- _GIVEN ENTRIES_
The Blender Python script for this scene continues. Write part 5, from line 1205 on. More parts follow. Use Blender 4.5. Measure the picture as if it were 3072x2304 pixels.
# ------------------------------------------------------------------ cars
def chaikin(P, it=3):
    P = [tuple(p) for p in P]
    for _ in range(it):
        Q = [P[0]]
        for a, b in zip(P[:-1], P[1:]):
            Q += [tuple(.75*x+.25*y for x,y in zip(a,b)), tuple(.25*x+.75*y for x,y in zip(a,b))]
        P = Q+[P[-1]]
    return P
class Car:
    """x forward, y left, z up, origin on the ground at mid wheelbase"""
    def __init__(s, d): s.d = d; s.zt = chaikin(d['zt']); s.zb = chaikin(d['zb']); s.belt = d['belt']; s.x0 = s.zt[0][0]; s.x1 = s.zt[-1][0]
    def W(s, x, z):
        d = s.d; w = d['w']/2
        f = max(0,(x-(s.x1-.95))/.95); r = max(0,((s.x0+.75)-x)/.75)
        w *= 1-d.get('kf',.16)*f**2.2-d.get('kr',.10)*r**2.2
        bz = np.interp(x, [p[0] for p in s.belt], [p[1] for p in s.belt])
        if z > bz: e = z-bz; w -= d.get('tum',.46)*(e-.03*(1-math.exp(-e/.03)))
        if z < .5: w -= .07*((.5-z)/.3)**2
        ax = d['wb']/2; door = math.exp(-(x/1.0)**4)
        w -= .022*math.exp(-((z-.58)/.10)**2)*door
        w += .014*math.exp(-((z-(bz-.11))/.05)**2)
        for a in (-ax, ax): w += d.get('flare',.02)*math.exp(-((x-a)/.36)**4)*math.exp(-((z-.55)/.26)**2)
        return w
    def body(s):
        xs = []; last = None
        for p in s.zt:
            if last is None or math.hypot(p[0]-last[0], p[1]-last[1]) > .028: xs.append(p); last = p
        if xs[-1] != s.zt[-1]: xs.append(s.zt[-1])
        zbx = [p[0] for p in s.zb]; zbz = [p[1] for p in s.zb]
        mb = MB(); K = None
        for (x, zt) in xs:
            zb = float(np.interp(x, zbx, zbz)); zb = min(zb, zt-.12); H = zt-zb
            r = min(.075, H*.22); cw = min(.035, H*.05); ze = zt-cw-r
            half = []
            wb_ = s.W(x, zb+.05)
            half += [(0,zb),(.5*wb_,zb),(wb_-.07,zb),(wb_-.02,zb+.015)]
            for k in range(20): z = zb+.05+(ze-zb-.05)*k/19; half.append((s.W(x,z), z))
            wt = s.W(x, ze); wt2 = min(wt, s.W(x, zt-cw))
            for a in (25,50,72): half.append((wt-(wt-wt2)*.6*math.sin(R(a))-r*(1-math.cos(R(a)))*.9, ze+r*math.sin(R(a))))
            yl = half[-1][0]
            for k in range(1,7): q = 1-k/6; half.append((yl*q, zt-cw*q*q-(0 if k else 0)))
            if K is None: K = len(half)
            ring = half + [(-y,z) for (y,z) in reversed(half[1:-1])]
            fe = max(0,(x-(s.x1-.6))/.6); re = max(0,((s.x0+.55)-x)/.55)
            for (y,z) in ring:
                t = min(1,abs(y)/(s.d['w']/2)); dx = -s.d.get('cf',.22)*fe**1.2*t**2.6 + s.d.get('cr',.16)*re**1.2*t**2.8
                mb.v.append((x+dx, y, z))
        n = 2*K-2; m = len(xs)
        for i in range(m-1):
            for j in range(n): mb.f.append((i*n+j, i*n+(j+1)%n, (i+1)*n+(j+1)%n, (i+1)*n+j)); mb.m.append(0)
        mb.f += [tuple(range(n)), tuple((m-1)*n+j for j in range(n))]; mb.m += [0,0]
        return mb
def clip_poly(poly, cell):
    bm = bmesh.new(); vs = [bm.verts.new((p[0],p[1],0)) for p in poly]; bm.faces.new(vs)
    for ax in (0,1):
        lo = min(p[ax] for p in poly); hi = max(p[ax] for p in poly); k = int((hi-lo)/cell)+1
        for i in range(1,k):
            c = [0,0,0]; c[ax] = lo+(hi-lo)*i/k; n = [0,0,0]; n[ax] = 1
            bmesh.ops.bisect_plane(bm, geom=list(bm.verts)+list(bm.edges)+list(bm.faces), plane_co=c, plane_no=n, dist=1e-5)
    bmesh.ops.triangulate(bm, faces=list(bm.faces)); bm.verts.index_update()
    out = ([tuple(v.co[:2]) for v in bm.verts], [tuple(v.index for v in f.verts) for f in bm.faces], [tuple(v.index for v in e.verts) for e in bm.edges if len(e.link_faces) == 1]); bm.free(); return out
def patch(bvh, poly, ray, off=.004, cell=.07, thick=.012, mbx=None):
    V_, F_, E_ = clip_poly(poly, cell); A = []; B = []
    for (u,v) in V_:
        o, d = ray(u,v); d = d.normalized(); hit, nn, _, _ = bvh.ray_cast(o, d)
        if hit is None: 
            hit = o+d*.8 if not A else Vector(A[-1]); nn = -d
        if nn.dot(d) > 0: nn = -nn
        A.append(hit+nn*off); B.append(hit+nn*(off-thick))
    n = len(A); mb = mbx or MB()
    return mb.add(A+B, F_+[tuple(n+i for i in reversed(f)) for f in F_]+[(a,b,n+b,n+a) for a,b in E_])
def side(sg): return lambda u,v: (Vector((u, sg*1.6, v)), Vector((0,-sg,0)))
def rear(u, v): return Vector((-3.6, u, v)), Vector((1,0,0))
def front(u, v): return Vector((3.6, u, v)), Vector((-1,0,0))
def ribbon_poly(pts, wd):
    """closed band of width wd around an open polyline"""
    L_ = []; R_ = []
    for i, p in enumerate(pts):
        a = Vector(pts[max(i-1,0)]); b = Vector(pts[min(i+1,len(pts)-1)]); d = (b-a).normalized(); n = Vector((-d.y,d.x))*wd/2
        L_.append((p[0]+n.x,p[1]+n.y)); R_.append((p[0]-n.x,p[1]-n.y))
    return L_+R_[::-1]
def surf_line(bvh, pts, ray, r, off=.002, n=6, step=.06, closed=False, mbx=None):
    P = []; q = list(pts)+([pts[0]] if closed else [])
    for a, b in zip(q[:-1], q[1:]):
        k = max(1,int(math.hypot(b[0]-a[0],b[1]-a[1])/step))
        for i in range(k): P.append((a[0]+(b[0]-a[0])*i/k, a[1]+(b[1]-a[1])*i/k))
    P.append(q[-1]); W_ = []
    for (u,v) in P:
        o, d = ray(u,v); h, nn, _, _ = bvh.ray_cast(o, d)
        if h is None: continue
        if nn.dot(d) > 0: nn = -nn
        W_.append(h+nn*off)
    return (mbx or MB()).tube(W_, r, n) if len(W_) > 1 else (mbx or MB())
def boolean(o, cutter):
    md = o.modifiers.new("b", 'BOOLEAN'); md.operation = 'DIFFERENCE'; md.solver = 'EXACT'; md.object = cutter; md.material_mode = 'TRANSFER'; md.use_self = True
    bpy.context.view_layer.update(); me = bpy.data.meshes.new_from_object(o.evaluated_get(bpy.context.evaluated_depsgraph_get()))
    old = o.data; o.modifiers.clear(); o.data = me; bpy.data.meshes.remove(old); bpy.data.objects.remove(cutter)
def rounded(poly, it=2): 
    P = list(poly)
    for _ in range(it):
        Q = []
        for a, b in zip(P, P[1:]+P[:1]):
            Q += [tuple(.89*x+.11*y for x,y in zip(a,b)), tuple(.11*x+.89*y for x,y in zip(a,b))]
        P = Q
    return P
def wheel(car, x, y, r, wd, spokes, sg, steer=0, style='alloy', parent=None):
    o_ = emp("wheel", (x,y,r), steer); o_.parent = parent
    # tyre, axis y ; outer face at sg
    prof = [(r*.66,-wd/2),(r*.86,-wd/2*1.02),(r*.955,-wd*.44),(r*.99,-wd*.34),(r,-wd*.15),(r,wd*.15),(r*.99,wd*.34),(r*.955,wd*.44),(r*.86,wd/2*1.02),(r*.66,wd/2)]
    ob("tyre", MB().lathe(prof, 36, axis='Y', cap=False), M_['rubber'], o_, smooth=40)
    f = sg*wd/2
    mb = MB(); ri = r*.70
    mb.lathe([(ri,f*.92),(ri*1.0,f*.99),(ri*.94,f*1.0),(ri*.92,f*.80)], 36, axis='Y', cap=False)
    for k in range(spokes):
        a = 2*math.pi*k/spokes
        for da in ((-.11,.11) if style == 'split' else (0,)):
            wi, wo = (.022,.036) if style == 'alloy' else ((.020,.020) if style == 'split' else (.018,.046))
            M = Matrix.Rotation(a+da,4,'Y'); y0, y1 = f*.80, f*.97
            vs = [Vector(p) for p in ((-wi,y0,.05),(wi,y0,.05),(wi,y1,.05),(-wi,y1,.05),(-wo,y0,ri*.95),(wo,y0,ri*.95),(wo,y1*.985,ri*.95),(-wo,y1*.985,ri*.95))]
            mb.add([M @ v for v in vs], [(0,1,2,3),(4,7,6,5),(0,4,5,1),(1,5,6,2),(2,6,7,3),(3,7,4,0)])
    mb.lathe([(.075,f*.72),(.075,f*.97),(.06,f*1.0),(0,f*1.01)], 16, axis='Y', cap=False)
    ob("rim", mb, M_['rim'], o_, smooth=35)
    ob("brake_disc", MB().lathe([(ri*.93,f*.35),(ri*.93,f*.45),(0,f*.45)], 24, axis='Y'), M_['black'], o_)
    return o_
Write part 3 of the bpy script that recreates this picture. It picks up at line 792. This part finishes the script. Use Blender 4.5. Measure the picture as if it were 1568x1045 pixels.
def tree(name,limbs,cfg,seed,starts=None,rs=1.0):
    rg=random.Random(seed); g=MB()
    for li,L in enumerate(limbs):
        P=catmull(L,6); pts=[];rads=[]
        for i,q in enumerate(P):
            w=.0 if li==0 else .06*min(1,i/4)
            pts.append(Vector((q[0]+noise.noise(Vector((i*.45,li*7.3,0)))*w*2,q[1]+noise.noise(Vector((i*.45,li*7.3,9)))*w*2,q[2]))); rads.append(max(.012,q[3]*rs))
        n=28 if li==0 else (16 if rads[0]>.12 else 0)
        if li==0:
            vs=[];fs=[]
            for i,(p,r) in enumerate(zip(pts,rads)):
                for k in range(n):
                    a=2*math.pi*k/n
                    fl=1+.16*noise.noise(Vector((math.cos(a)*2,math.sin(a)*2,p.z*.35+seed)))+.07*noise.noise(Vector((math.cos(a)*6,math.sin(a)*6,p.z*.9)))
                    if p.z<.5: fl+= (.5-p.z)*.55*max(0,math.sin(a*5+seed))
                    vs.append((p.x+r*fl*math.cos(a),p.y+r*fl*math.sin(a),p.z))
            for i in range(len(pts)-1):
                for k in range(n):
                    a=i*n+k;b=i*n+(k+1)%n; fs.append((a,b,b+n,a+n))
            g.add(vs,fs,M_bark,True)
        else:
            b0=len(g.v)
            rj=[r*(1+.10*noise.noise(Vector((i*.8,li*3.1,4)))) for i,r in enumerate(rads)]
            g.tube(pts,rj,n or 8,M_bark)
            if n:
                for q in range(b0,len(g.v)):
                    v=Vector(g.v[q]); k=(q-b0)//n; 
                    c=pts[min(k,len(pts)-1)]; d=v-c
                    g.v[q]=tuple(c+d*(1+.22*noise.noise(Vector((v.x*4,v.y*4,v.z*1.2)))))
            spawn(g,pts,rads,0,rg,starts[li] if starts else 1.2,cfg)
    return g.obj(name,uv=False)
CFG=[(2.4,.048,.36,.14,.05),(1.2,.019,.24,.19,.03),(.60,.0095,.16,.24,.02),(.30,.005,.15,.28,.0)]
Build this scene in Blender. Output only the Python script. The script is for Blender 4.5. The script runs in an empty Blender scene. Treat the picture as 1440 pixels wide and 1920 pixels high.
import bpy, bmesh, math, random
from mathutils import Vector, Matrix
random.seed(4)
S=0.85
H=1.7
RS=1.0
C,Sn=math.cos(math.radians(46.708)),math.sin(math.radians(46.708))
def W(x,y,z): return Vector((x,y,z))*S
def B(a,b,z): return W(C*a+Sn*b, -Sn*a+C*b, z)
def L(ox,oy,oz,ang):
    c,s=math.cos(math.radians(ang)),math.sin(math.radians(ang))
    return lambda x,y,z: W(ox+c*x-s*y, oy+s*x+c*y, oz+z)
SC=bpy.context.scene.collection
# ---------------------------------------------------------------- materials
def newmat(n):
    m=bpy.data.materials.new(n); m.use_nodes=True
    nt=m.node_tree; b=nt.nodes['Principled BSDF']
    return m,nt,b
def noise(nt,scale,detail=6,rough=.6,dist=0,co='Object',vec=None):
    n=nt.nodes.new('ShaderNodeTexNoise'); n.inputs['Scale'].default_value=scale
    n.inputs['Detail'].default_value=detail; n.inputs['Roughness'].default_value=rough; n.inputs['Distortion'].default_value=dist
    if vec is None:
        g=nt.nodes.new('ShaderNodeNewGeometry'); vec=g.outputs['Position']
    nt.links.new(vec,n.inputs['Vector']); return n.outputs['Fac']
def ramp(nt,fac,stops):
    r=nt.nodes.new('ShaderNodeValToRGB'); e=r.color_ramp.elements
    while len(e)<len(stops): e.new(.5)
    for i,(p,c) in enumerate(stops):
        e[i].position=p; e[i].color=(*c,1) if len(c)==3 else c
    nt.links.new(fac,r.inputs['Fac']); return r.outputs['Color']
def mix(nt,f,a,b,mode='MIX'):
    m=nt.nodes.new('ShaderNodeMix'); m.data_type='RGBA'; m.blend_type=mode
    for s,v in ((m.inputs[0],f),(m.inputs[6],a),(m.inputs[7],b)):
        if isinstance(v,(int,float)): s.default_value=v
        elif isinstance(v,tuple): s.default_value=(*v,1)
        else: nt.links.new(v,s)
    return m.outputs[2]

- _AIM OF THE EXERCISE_
Reproduce only the lines between the line containing "Build this scene" and the last line of the records, those two lines included, exactly.

- _ANSWER FOR THE TASK_
Build this scene in Blender. Output only the Python script. The script is for Blender 4.5. The script runs in an empty Blender scene. Treat the picture as 1440 pixels wide and 1920 pixels high.
import bpy, bmesh, math, random
from mathutils import Vector, Matrix
random.seed(4)
S=0.85
H=1.7
RS=1.0
C,Sn=math.cos(math.radians(46.708)),math.sin(math.radians(46.708))
def W(x,y,z): return Vector((x,y,z))*S
def B(a,b,z): return W(C*a+Sn*b, -Sn*a+C*b, z)
def L(ox,oy,oz,ang):
    c,s=math.cos(math.radians(ang)),math.sin(math.radians(ang))
    return lambda x,y,z: W(ox+c*x-s*y, oy+s*x+c*y, oz+z)
SC=bpy.context.scene.collection
# ---------------------------------------------------------------- materials
def newmat(n):
    m=bpy.data.materials.new(n); m.use_nodes=True
    nt=m.node_tree; b=nt.nodes['Principled BSDF']
    return m,nt,b
def noise(nt,scale,detail=6,rough=.6,dist=0,co='Object',vec=None):
    n=nt.nodes.new('ShaderNodeTexNoise'); n.inputs['Scale'].default_value=scale
    n.inputs['Detail'].default_value=detail; n.inputs['Roughness'].default_value=rough; n.inputs['Distortion'].default_value=dist
    if vec is None:
        g=nt.nodes.new('ShaderNodeNewGeometry'); vec=g.outputs['Position']
    nt.links.new(vec,n.inputs['Vector']); return n.outputs['Fac']
def ramp(nt,fac,stops):
    r=nt.nodes.new('ShaderNodeValToRGB'); e=r.color_ramp.elements
    while len(e)<len(stops): e.new(.5)
    for i,(p,c) in enumerate(stops):
        e[i].position=p; e[i].color=(*c,1) if len(c)==3 else c
    nt.links.new(fac,r.inputs['Fac']); return r.outputs['Color']
def mix(nt,f,a,b,mode='MIX'):
    m=nt.nodes.new('ShaderNodeMix'); m.data_type='RGBA'; m.blend_type=mode
    for s,v in ((m.inputs[0],f),(m.inputs[6],a),(m.inputs[7],b)):
        if isinstance(v,(int,float)): s.default_value=v
        elif isinstance(v,tuple): s.default_value=(*v,1)
        else: nt.links.new(v,s)
    return m.outputs[2]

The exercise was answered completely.